The symbol of Christianity is the cross, not a feather bed

It must be exhilarating to be a fresh recruit in the armed forces. I remember a schoolmate who joined the Kenya Armed Forces and the level of excitement it elicited. For us, it was a little envy dressed up in pleasantries. I also witnessed an intern lady who had worked with us for sometime join the Navy. The glimmer in her eyes and the glory in her smile spoke more than what all the books in the Congress Library can tell.

Actually, it is always an excitement to be recruited into an organization. The joy that comes with this kind of good news is beyond description.

Just a few days ago, the United States and her two traditional allies, Britain and France unleashed a volley of Tomahawk Cruise Missiles on Syria as a punishment for the use of chemical weapons on citizens. I wonder how it would sound if a fresh recruit was assigned the duty of flying the Royal Airforce Tornado that devastated Syria’s Chemical weapons infrastructure.

I believe new recruits arriving on a battlefield are likely to be pumped up and full of false sense of self-confidence. They can even start telling the veterans how to conduct affairs on the first day of battle. Probably a few would be willing to listen. But I also think that does not go on for long. In a real battleground, two hours are enough to bring out the true character of a soldier. The new guys’ false flare quickly melts giving way to fear and dread.

After this, the real baptism in fire follows. Have you ever been in a situation where the only move you can make is ‘forward biased’? Thus the soldier has either to fight or battle. If an escape was conceivable, then that would be a life-saving alternative, though not face-saving.  The shame that would follow is lifelong. Real baptism happens in actual combat. This is where the young soldier has to cut his/her teeth. This is where the young soldier develops survival skills that could not have been taught during training.

I can deduce that it is only after a considerable time in the battleground that a soldier can be regarded as battle-hardened. It is that time when a soldier has honed his/her skills and acquired survival instincts. Yeah, SURVIVAL INSTINCTS. These survival instincts or intuition helps them ‘smell’ where a rocket-propelled grenade will strike, where and when the enemy will attack. The developed instincts will also help the battle-hardened soldier know how to respond to a life-threatening situation.

A battle-hardened soldier is a system thinker.

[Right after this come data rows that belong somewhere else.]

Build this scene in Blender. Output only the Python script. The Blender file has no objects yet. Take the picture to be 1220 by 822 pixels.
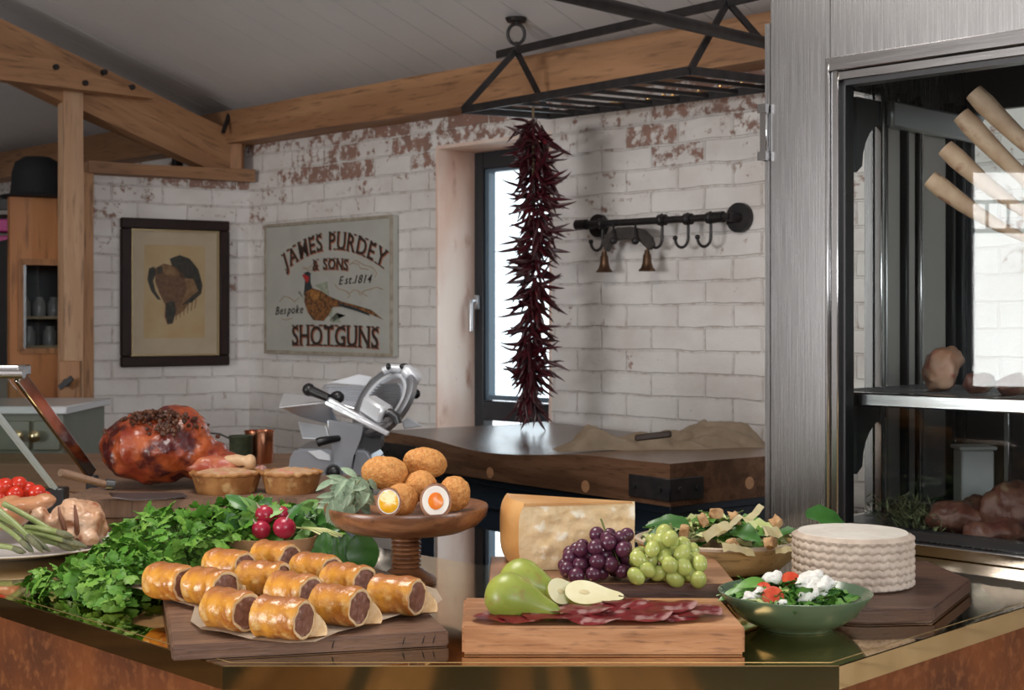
import bpy, bmesh, math, random
from math import pi, sin, cos, radians as R, sqrt, atan2
from mathutils import Vector, Matrix, Euler, noise
random.seed(7)
S = bpy.context.scene
COL = S.collection
H = 1.38            # camera height
FPX = 1694.0        # focal length in pixels of the 1220 px wide frame
# ------------------------------------------------------------------ camera
cd = bpy.data.cameras.new('camera'); cam = bpy.data.objects.new('camera', cd); COL.objects.link(cam)
cam.location = (0, 0, H); cam.rotation_euler = (pi/2, 0, 0)
cd.sensor_width = 36; cd.lens = 36*FPX/1220
cd.shift_y = -31/1220
cd.dof.use_dof = True; cd.dof.focus_distance = 2.1; cd.dof.aperture_fstop = 14
cd.clip_start = .05
S.camera = cam
# ------------------------------------------------------------------ colour and exposure
S.view_settings.view_transform = 'Standard'; S.view_settings.look = 'None'
S.view_settings.gamma = 1; S.view_settings.use_curve_mapping = False
S.view_settings.exposure = 0.17
# ------------------------------------------------------------------ daylight outside
W = bpy.data.worlds.new('sky'); S.world = W; W.use_nodes = True
bg = W.node_tree.nodes['Background']; bg.inputs[0].default_value = (.86, .93, 1, 1); bg.inputs[1].default_value = 2.6
# ------------------------------------------------------------------ large lights: left window daylight, plus added fills with no opening or fitting
def area(name, loc, look, sx, sy, power, col):
    l = bpy.data.lights.new(name, 'AREA'); l.shape = 'RECTANGLE'; l.size = sx; l.size_y = sy
    l.energy = power; l.color = col
    o = bpy.data.objects.new(name, l); COL.objects.link(o); o.location = loc
    d = Vector(look)-Vector(loc); o.rotation_euler = d.to_track_quat('-Z', 'Y').to_euler()
    return o
area('daylight_left_window', (-5.3, -.95, 1.62), (0, 1.2, 1.25), 3.0, 1.3, 235, (1, .98, .97)).rotation_euler = (pi/2, 0, -pi/2)
area('added_rear_fill', (.9, -3.0, 2.3), (0, 2.6, .95), 2.6, 1.3, 85, (.95, .97, 1))  # added fill from behind the camera; the rear wall has no window
area('added_right_fill', (4.6, .6, 2.1), (.4, 3.6, 1.3), 1.4, 1.4, 75, (.9, .95, 1))  # added fill from the right; no window in that wall
area('added_top_fill', (-.55, 2.35, 2.75), (-.1, 2.2, .95), .9, .6, 26, (1, .94, .87))  # added top light over the counter; no pendant hangs there

# ------------------------------------------------------------------ helpers
def at(px, py, Y): return Vector(((px-610)/FPX*Y, Y, H-(py-380)/FPX*Y))
def gp(px, py, z):
    Y = (H-z)*FPX/(py-380); return Vector(((px-610)/FPX*Y, Y, z))
def local(o):
    M = Matrix.LocRotScale(o.location, o.rotation_euler, o.scale)
    return local(o.parent) @ M if o.parent else M
def tag(o, label=None, cat=None, group=None, kind=None):
    if label: o['label'] = label
    if cat: o['category'] = cat
    if group: o['group'] = group
    if kind: o['kind'] = kind
    return o
def thing(name, label, cat, loc=(0, 0, 0), rz=0, group=None):
    o = bpy.data.objects.new(name, None); COL.objects.link(o); o.empty_display_size = .05
    o.location = loc; o.rotation_euler = (0, 0, rz)
    return tag(o, label, cat, group)
def obj(name, bm, mats, parent=None, w=True, sharp=40, label=None, recalc=True):
    if recalc: bmesh.ops.recalc_face_normals(bm, faces=bm.faces)
    me = bpy.data.meshes.new(name); bm.to_mesh(me); bm.free()
    if not isinstance(mats, (list, tuple)): mats = [mats]
    for m in mats: me.materials.append(m)
    if parent is not None and w: me.transform(local(parent).inverted())
    me.polygons.foreach_set('use_smooth', [True]*len(me.polygons))
    me.set_sharp_from_angle(angle=R(sharp))
    o = bpy.data.objects.new(name, me); COL.objects.link(o)
    if parent is not None: o.parent = parent
    if label: o['label'] = label
    return o
def rebase(o):
    """move a one-mesh thing's origin to the bottom middle of its mesh"""
    vs = [v.co for v in o.data.vertices]
    c = Vector(((min(v.x for v in vs)+max(v.x for v in vs))/2, (min(v.y for v in vs)+max(v.y for v in vs))/2, min(v.z for v in vs)))
    o.data.transform(Matrix.Translation(-c)); o.location = c
    return o
def single(name, bm, mats, label, cat, group=None, **k):
    return tag(rebase(obj(name, bm, mats, **k)), label, cat, group)
def dup(root, loc=None, rz=None, label=None):
    def cp(o, par):
        c = o.copy(); COL.objects.link(c)
        if par: c.parent = par
        for ch in [x for x in COL.objects if x.parent == o]: cp(ch, c)
        return c
    r = cp(root, None)
    if loc is not None: r.location = loc
    if rz is not None: r.rotation_euler[2] = rz
    if label: r['label'] = label
    return r
B = bmesh.new
def box(bm, c, s, rot=None, mi=0, bev=0, seg=1):
    M = Matrix.Translation(c) @ (Euler(rot).to_matrix().to_4x4() if rot else Matrix()) @ Matrix.Diagonal((s[0], s[1], s[2], 1))
    r = bmesh.ops.create_cube(bm, size=1, matrix=M)
    fs = set(f for v in r['verts'] for f in v.link_faces)
    for f in fs: f.material_index = mi
    if bev:
        es = list(set(e for v in r['verts'] for e in v.link_edges))
        bmesh.ops.bevel(bm, geom=es, offset=bev, segments=seg, affect='EDGES', profile=.6)
def bx(bm, x0, x1, y0, y1, z0, z1, mi=0, bev=0, seg=1):
    box(bm, ((x0+x1)/2, (y0+y1)/2, (z0+z1)/2), (abs(x1-x0), abs(y1-y0), abs(z1-z0)), None, mi, bev, seg)
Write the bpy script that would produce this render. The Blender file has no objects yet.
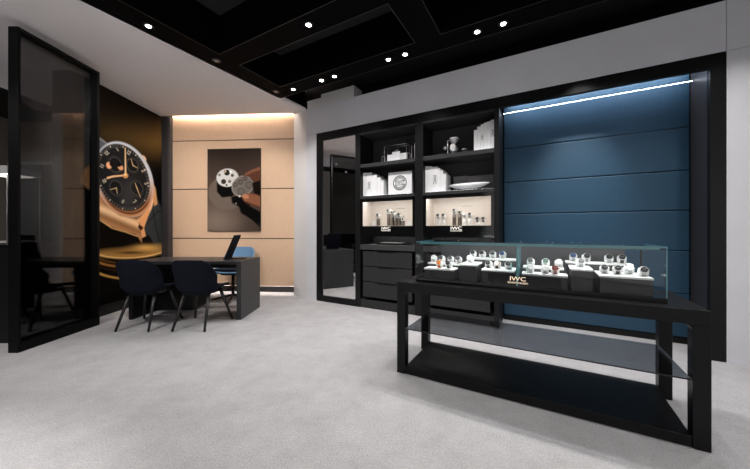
import bpy, bmesh, math, random
import numpy as np
from mathutils import Vector, Matrix
random.seed(7)
R = math.radians
sc = bpy.context.scene
COL = sc.collection
F = 300.0; CX = 375.0; YH = 229.0; H = 1.15

# ------------------------------------------------------------------ camera
cd = bpy.data.cameras.new('camera'); cam = bpy.data.objects.new('camera', cd); COL.objects.link(cam)
cam.location = (0, 0, H); cam.rotation_euler = (R(90), 0, 0)
cd.sensor_fit = 'HORIZONTAL'; cd.sensor_width = 36; cd.lens = F/750*36
cd.shift_x = 0; cd.shift_y = (YH-234.5)/750
cd.clip_start = .05; cd.clip_end = 60
sc.camera = cam
sc.view_settings.view_transform = 'Standard'
sc.view_settings.look = 'None'
sc.view_settings.gamma = 1
sc.view_settings.exposure = 0.0
try: sc.view_settings.use_curve_mapping = False
except Exception: pass
try:
    sc.cycles.use_denoising = True
    sc.cycles.sample_clamp_indirect = 6
    sc.cycles.max_bounces = 14; sc.cycles.diffuse_bounces = 6; sc.cycles.glossy_bounces = 6
    sc.cycles.transparent_max_bounces = 24
    sc.cycles.caustics_reflective = False; sc.cycles.caustics_refractive = False
except Exception: pass
w = bpy.data.worlds.new('world'); sc.world = w; w.use_nodes = True
w.node_tree.nodes['Background'].inputs[0].default_value = (.02, .02, .022, 1)
w.node_tree.nodes['Background'].inputs[1].default_value = .3

# ------------------------------------------------------------------ materials
def lin(c):
    return tuple((x/255/12.92 if x/255 <= .04045 else ((x/255+.055)/1.055)**2.4) for x in c)
def mat(name, col, rough=.5, metal=0., emit=None, es=0., noise=0., nscale=20., bump=0., bscale=200., spec=.5, coat=0., stretch=None):
    m = bpy.data.materials.new(name); m.use_nodes = True
    nt = m.node_tree; p = nt.nodes['Principled BSDF']
    p.inputs['Base Color'].default_value = (*col, 1)
    p.inputs['Roughness'].default_value = rough; p.inputs['Metallic'].default_value = metal
    p.inputs['Specular IOR Level'].default_value = spec
    if coat: p.inputs['Coat Weight'].default_value = coat; p.inputs['Coat Roughness'].default_value = .08
    if emit:
        p.inputs['Emission Color'].default_value = (*emit, 1); p.inputs['Emission Strength'].default_value = es
    if noise or bump:
        tc = nt.nodes.new('ShaderNodeTexCoord'); mp = nt.nodes.new('ShaderNodeMapping')
        nt.links.new(tc.outputs['Object'], mp.inputs['Vector'])
        if stretch: mp.inputs['Scale'].default_value = stretch
    if noise:
        n = nt.nodes.new('ShaderNodeTexNoise'); n.inputs['Scale'].default_value = nscale; n.inputs['Detail'].default_value = 6
        nt.links.new(mp.outputs[0], n.inputs['Vector'])
        cr = nt.nodes.new('ShaderNodeValToRGB')
        cr.color_ramp.elements[0].position = .3; cr.color_ramp.elements[1].position = .7
        cr.color_ramp.elements[0].color = (*[c*(1-noise) for c in col], 1)
        cr.color_ramp.elements[1].color = (*[min(1, c*(1+noise)) for c in col], 1)
        nt.links.new(n.outputs[0], cr.inputs[0]); nt.links.new(cr.outputs[0], p.inputs['Base Color'])
    if bump:
        n2 = nt.nodes.new('ShaderNodeTexNoise'); n2.inputs['Scale'].default_value = bscale; n2.inputs['Detail'].default_value = 3
        nt.links.new(mp.outputs[0], n2.inputs['Vector'])
        b = nt.nodes.new('ShaderNodeBump'); b.inputs['Strength'].default_value = bump; b.inputs['Distance'].default_value = .01
        nt.links.new(n2.outputs[0], b.inputs['Height']); nt.links.new(b.outputs[0], p.inputs['Normal'])
    return m
def glass_mat(name, tint, refl=1.0, rough=0.0):
    """thin architectural pane: straight-through transmission plus a Fresnel reflection"""
    m = bpy.data.materials.new(name); m.use_nodes = True; nt = m.node_tree; nt.nodes.clear()
    out = nt.nodes.new('ShaderNodeOutputMaterial'); mix = nt.nodes.new('ShaderNodeMixShader')
    t = nt.nodes.new('ShaderNodeBsdfTransparent'); t.inputs[0].default_value = (*tint, 1)
    g = nt.nodes.new('ShaderNodeBsdfGlossy'); g.inputs['Roughness'].default_value = rough
    g.inputs[0].default_value = (1, 1, 1, 1)
    fr = nt.nodes.new('ShaderNodeFresnel'); fr.inputs[0].default_value = 1.45
    mu = nt.nodes.new('ShaderNodeMath'); mu.operation = 'MULTIPLY'; mu.inputs[1].default_value = refl
    nt.links.new(fr.outputs[0], mu.inputs[0]); nt.links.new(mu.outputs[0], mix.inputs[0])
    nt.links.new(t.outputs[0], mix.inputs[1]); nt.links.new(g.outputs[0], mix.inputs[2])
    nt.links.new(mix.outputs[0], out.inputs[0])
    return m
def emat(name, col, s):
    m = bpy.data.materials.new(name); m.use_nodes = True; nt = m.node_tree; nt.nodes.clear()
    out = nt.nodes.new('ShaderNodeOutputMaterial'); e = nt.nodes.new('ShaderNodeEmission')
    e.inputs[0].default_value = (*col, 1); e.inputs[1].default_value = s
    nt.links.new(e.outputs[0], out.inputs[0]); return m
def carpet_mat():
    m = bpy.data.materials.new('carpet'); m.use_nodes = True; nt = m.node_tree; p = nt.nodes['Principled BSDF']
    p.inputs['Roughness'].default_value = .95; p.inputs['Specular IOR Level'].default_value = .1
    tc = nt.nodes.new('ShaderNodeTexCoord')
    def nz(sc_, det, rgh=.6):
        n = nt.nodes.new('ShaderNodeTexNoise'); n.inputs['Scale'].default_value = sc_; n.inputs['Detail'].default_value = det
        n.inputs['Roughness'].default_value = rgh
        nt.links.new(tc.outputs['Object'], n.inputs['Vector']); return n
    a = nz(4.0, 9, .8); b = nz(110, 3, .8)
    def ramp(n, lo, hi, p0=.3, p1=.7):
        r = nt.nodes.new('ShaderNodeValToRGB'); r.color_ramp.elements[0].position = p0; r.color_ramp.elements[1].position = p1
        r.color_ramp.elements[0].color = (*lo, 1); r.color_ramp.elements[1].color = (*hi, 1)
        nt.links.new(n.outputs[0], r.inputs[0]); return r
    r1 = ramp(a, (.42, .413, .427), (.56, .553, .57)); r2 = ramp(b, (.62, .62, .62), (1., 1., 1.))
    mx = nt.nodes.new('ShaderNodeMix'); mx.data_type = 'RGBA'; mx.blend_type = 'MULTIPLY'; mx.inputs[0].default_value = 1
    nt.links.new(r1.outputs[0], mx.inputs[6]); nt.links.new(r2.outputs[0], mx.inputs[7])
    nt.links.new(mx.outputs[2], p.inputs['Base Color'])
    bp = nt.nodes.new('ShaderNodeBump'); bp.inputs['Strength'].default_value = .6; bp.inputs['Distance'].default_value = .012
    nt.links.new(b.outputs[0], bp.inputs['Height']); nt.links.new(bp.outputs[0], p.inputs['Normal'])
    return m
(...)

When one component of a whole system malfunction, he/she examines the whole system in order to make permanent ameliorations. On the contrary, a fresh recruit falls into the trap of knee-jack reactions: treating joint paints instead of malaria.

Fighting with grit and grace

“These are the nations the Lord left to test all those Israelites who had not experienced any of the wars in Canaan (he did this only to teach warfare to the descendants of the Israelites who had not had previous battle experience): the five rulers of the Philistines, all the Canaanites, the Sidonians, and the Hivites living in the Lebanon mountains from Mount Baal Hermon to Lebo Hamath. They were left to test the Israelites to see whether they would obey the Lord’s commands, which he had given their ancestors through Moses.”

Judges 3:1-4

Why would God let these troublesome nations exist when He knew very well they would present a serious threat to the nascent nation of Israel?

The above Scriptures give two reasons: to teach the Israelites warfare and test their hearts.

Perhaps God has allowed those enemies in your life for the same reason. He wants us to be battle-hardened. He wants us to be a people after His own heart. The ominous present and odorous future call for a sustained warfare, not in Meggido plains but in our hearts and minds. The daily dose of trouble is enough to produce an experienced soldier who speaks little but accomplishes much. If these enemies were to be eliminated instantaneously then we would have no opportunity to learn warfare. Much is learnt through experience than mere training.